Exercise
Print the listing below exactly.

Dataset extract
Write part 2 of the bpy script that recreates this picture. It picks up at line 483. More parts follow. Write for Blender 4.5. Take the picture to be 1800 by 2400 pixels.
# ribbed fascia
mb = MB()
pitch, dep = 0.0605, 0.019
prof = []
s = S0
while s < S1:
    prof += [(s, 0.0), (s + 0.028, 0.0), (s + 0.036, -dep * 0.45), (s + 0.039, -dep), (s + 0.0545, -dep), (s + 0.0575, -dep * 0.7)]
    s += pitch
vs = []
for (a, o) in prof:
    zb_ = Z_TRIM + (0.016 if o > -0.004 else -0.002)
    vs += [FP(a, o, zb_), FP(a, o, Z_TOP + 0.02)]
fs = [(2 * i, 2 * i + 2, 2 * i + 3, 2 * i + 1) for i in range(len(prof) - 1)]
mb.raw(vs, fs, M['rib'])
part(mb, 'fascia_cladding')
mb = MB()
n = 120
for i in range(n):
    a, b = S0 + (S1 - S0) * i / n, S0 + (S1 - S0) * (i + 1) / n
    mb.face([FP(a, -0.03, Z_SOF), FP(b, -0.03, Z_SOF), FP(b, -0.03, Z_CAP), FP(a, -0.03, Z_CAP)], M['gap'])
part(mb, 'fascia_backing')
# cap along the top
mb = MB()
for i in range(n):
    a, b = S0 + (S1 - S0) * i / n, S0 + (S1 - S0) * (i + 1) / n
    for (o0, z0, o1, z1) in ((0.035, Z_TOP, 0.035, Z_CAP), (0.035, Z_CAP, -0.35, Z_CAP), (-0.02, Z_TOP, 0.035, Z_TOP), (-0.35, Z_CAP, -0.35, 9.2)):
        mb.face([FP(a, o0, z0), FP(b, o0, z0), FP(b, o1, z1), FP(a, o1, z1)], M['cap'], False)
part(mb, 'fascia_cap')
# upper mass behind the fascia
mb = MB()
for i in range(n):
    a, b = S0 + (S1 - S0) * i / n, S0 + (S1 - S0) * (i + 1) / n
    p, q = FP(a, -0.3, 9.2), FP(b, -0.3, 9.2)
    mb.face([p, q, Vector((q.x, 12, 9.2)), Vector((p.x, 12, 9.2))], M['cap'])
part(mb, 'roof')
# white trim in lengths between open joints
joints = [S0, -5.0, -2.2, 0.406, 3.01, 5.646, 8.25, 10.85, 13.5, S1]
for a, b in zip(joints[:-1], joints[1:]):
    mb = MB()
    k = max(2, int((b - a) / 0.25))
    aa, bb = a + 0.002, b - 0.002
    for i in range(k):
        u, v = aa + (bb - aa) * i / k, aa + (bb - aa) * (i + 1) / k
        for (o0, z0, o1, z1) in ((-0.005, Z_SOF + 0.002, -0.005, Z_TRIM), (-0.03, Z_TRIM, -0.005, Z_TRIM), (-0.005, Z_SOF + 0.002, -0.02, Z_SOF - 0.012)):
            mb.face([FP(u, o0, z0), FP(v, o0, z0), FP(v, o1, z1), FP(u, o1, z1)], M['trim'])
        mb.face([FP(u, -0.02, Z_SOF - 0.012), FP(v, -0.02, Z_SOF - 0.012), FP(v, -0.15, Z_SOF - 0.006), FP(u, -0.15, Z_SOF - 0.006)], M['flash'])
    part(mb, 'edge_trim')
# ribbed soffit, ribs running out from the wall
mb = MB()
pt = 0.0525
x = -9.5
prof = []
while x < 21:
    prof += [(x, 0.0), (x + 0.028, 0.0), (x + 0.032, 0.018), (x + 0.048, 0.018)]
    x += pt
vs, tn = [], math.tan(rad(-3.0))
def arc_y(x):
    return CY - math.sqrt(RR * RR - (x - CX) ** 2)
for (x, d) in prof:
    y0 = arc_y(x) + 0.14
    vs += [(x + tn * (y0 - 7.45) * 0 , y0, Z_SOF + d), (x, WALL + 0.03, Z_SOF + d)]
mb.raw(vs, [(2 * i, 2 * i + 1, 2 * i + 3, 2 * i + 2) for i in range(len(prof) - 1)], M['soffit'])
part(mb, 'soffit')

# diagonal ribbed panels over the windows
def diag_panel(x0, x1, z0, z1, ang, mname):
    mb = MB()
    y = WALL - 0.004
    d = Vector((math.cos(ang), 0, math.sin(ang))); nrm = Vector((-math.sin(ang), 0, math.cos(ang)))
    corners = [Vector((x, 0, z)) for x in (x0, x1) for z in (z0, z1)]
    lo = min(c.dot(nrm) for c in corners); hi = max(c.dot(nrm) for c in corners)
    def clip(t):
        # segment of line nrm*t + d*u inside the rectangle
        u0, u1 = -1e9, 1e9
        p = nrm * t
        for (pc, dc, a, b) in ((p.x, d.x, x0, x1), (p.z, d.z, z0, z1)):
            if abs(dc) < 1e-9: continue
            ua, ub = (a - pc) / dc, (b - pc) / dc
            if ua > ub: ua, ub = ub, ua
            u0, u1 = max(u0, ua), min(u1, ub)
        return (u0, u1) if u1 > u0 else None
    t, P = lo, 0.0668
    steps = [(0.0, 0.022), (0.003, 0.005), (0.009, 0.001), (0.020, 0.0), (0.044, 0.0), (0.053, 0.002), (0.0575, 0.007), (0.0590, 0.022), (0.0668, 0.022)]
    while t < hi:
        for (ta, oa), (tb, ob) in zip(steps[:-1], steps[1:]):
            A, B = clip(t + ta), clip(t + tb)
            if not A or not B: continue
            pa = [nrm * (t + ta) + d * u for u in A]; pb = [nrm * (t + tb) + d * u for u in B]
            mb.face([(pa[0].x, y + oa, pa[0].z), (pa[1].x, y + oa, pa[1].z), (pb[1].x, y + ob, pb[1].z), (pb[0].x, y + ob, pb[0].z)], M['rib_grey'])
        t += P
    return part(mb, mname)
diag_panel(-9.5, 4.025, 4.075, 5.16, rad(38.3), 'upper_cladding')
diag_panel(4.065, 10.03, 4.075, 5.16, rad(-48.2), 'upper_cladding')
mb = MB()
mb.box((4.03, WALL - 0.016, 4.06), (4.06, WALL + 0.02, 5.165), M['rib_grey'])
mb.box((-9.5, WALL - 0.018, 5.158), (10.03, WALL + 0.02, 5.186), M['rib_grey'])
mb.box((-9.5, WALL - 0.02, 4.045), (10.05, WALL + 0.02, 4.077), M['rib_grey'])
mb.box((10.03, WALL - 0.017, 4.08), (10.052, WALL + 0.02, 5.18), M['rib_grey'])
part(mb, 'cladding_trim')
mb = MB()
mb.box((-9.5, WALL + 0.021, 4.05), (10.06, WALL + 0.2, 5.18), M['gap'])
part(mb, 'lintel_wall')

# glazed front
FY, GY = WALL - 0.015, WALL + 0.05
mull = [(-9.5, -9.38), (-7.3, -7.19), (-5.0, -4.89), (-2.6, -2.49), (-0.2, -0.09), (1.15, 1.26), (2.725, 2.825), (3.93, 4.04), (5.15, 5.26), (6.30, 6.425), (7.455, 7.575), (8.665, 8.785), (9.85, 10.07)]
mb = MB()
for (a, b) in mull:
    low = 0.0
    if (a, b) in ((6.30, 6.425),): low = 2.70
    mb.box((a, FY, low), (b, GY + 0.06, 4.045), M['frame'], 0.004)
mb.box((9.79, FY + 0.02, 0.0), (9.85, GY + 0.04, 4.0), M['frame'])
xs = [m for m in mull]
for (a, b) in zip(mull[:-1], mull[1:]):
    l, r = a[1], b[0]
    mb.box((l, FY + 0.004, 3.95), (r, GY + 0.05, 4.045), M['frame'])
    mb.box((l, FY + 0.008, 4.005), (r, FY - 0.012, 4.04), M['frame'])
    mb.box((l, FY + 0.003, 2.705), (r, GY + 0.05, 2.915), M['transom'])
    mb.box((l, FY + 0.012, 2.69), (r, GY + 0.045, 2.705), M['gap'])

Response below
Write part 2 of the bpy script that recreates this picture. It picks up at line 483. More parts follow. Write for Blender 4.5. Take the picture to be 1800 by 2400 pixels.
# ribbed fascia
mb = MB()
pitch, dep = 0.0605, 0.019
prof = []
s = S0
while s < S1:
    prof += [(s, 0.0), (s + 0.028, 0.0), (s + 0.036, -dep * 0.45), (s + 0.039, -dep), (s + 0.0545, -dep), (s + 0.0575, -dep * 0.7)]
    s += pitch
vs = []
for (a, o) in prof:
    zb_ = Z_TRIM + (0.016 if o > -0.004 else -0.002)
    vs += [FP(a, o, zb_), FP(a, o, Z_TOP + 0.02)]
fs = [(2 * i, 2 * i + 2, 2 * i + 3, 2 * i + 1) for i in range(len(prof) - 1)]
mb.raw(vs, fs, M['rib'])
part(mb, 'fascia_cladding')
mb = MB()
n = 120
for i in range(n):
    a, b = S0 + (S1 - S0) * i / n, S0 + (S1 - S0) * (i + 1) / n
    mb.face([FP(a, -0.03, Z_SOF), FP(b, -0.03, Z_SOF), FP(b, -0.03, Z_CAP), FP(a, -0.03, Z_CAP)], M['gap'])
part(mb, 'fascia_backing')
# cap along the top
mb = MB()
for i in range(n):
    a, b = S0 + (S1 - S0) * i / n, S0 + (S1 - S0) * (i + 1) / n
    for (o0, z0, o1, z1) in ((0.035, Z_TOP, 0.035, Z_CAP), (0.035, Z_CAP, -0.35, Z_CAP), (-0.02, Z_TOP, 0.035, Z_TOP), (-0.35, Z_CAP, -0.35, 9.2)):
        mb.face([FP(a, o0, z0), FP(b, o0, z0), FP(b, o1, z1), FP(a, o1, z1)], M['cap'], False)
part(mb, 'fascia_cap')
# upper mass behind the fascia
mb = MB()
for i in range(n):
    a, b = S0 + (S1 - S0) * i / n, S0 + (S1 - S0) * (i + 1) / n
    p, q = FP(a, -0.3, 9.2), FP(b, -0.3, 9.2)
    mb.face([p, q, Vector((q.x, 12, 9.2)), Vector((p.x, 12, 9.2))], M['cap'])
part(mb, 'roof')
# white trim in lengths between open joints
joints = [S0, -5.0, -2.2, 0.406, 3.01, 5.646, 8.25, 10.85, 13.5, S1]
for a, b in zip(joints[:-1], joints[1:]):
    mb = MB()
    k = max(2, int((b - a) / 0.25))
    aa, bb = a + 0.002, b - 0.002
    for i in range(k):
        u, v = aa + (bb - aa) * i / k, aa + (bb - aa) * (i + 1) / k
        for (o0, z0, o1, z1) in ((-0.005, Z_SOF + 0.002, -0.005, Z_TRIM), (-0.03, Z_TRIM, -0.005, Z_TRIM), (-0.005, Z_SOF + 0.002, -0.02, Z_SOF - 0.012)):
            mb.face([FP(u, o0, z0), FP(v, o0, z0), FP(v, o1, z1), FP(u, o1, z1)], M['trim'])
        mb.face([FP(u, -0.02, Z_SOF - 0.012), FP(v, -0.02, Z_SOF - 0.012), FP(v, -0.15, Z_SOF - 0.006), FP(u, -0.15, Z_SOF - 0.006)], M['flash'])
    part(mb, 'edge_trim')
# ribbed soffit, ribs running out from the wall
mb = MB()
pt = 0.0525
x = -9.5
prof = []
while x < 21:
    prof += [(x, 0.0), (x + 0.028, 0.0), (x + 0.032, 0.018), (x + 0.048, 0.018)]
    x += pt
vs, tn = [], math.tan(rad(-3.0))
def arc_y(x):
    return CY - math.sqrt(RR * RR - (x - CX) ** 2)
for (x, d) in prof:
    y0 = arc_y(x) + 0.14
    vs += [(x + tn * (y0 - 7.45) * 0 , y0, Z_SOF + d), (x, WALL + 0.03, Z_SOF + d)]
mb.raw(vs, [(2 * i, 2 * i + 1, 2 * i + 3, 2 * i + 2) for i in range(len(prof) - 1)], M['soffit'])
part(mb, 'soffit')

# diagonal ribbed panels over the windows
def diag_panel(x0, x1, z0, z1, ang, mname):
    mb = MB()
    y = WALL - 0.004
    d = Vector((math.cos(ang), 0, math.sin(ang))); nrm = Vector((-math.sin(ang), 0, math.cos(ang)))
    corners = [Vector((x, 0, z)) for x in (x0, x1) for z in (z0, z1)]
    lo = min(c.dot(nrm) for c in corners); hi = max(c.dot(nrm) for c in corners)
    def clip(t):
        # segment of line nrm*t + d*u inside the rectangle
        u0, u1 = -1e9, 1e9
        p = nrm * t
        for (pc, dc, a, b) in ((p.x, d.x, x0, x1), (p.z, d.z, z0, z1)):
            if abs(dc) < 1e-9: continue
            ua, ub = (a - pc) / dc, (b - pc) / dc
            if ua > ub: ua, ub = ub, ua
            u0, u1 = max(u0, ua), min(u1, ub)
        return (u0, u1) if u1 > u0 else None
    t, P = lo, 0.0668
    steps = [(0.0, 0.022), (0.003, 0.005), (0.009, 0.001), (0.020, 0.0), (0.044, 0.0), (0.053, 0.002), (0.0575, 0.007), (0.0590, 0.022), (0.0668, 0.022)]
    while t < hi:
        for (ta, oa), (tb, ob) in zip(steps[:-1], steps[1:]):
            A, B = clip(t + ta), clip(t + tb)
            if not A or not B: continue
            pa = [nrm * (t + ta) + d * u for u in A]; pb = [nrm * (t + tb) + d * u for u in B]
            mb.face([(pa[0].x, y + oa, pa[0].z), (pa[1].x, y + oa, pa[1].z), (pb[1].x, y + ob, pb[1].z), (pb[0].x, y + ob, pb[0].z)], M['rib_grey'])
        t += P
    return part(mb, mname)
diag_panel(-9.5, 4.025, 4.075, 5.16, rad(38.3), 'upper_cladding')
diag_panel(4.065, 10.03, 4.075, 5.16, rad(-48.2), 'upper_cladding')
mb = MB()
mb.box((4.03, WALL - 0.016, 4.06), (4.06, WALL + 0.02, 5.165), M['rib_grey'])
mb.box((-9.5, WALL - 0.018, 5.158), (10.03, WALL + 0.02, 5.186), M['rib_grey'])
mb.box((-9.5, WALL - 0.02, 4.045), (10.05, WALL + 0.02, 4.077), M['rib_grey'])
mb.box((10.03, WALL - 0.017, 4.08), (10.052, WALL + 0.02, 5.18), M['rib_grey'])
part(mb, 'cladding_trim')
mb = MB()
mb.box((-9.5, WALL + 0.021, 4.05), (10.06, WALL + 0.2, 5.18), M['gap'])
part(mb, 'lintel_wall')

# glazed front
FY, GY = WALL - 0.015, WALL + 0.05
mull = [(-9.5, -9.38), (-7.3, -7.19), (-5.0, -4.89), (-2.6, -2.49), (-0.2, -0.09), (1.15, 1.26), (2.725, 2.825), (3.93, 4.04), (5.15, 5.26), (6.30, 6.425), (7.455, 7.575), (8.665, 8.785), (9.85, 10.07)]
mb = MB()
for (a, b) in mull:
    low = 0.0
    if (a, b) in ((6.30, 6.425),): low = 2.70
    mb.box((a, FY, low), (b, GY + 0.06, 4.045), M['frame'], 0.004)
mb.box((9.79, FY + 0.02, 0.0), (9.85, GY + 0.04, 4.0), M['frame'])
xs = [m for m in mull]
for (a, b) in zip(mull[:-1], mull[1:]):
    l, r = a[1], b[0]
    mb.box((l, FY + 0.004, 3.95), (r, GY + 0.05, 4.045), M['frame'])
    mb.box((l, FY + 0.008, 4.005), (r, FY - 0.012, 4.04), M['frame'])
    mb.box((l, FY + 0.003, 2.705), (r, GY + 0.05, 2.915), M['transom'])
    mb.box((l, FY + 0.012, 2.69), (r, GY + 0.045, 2.705), M['gap'])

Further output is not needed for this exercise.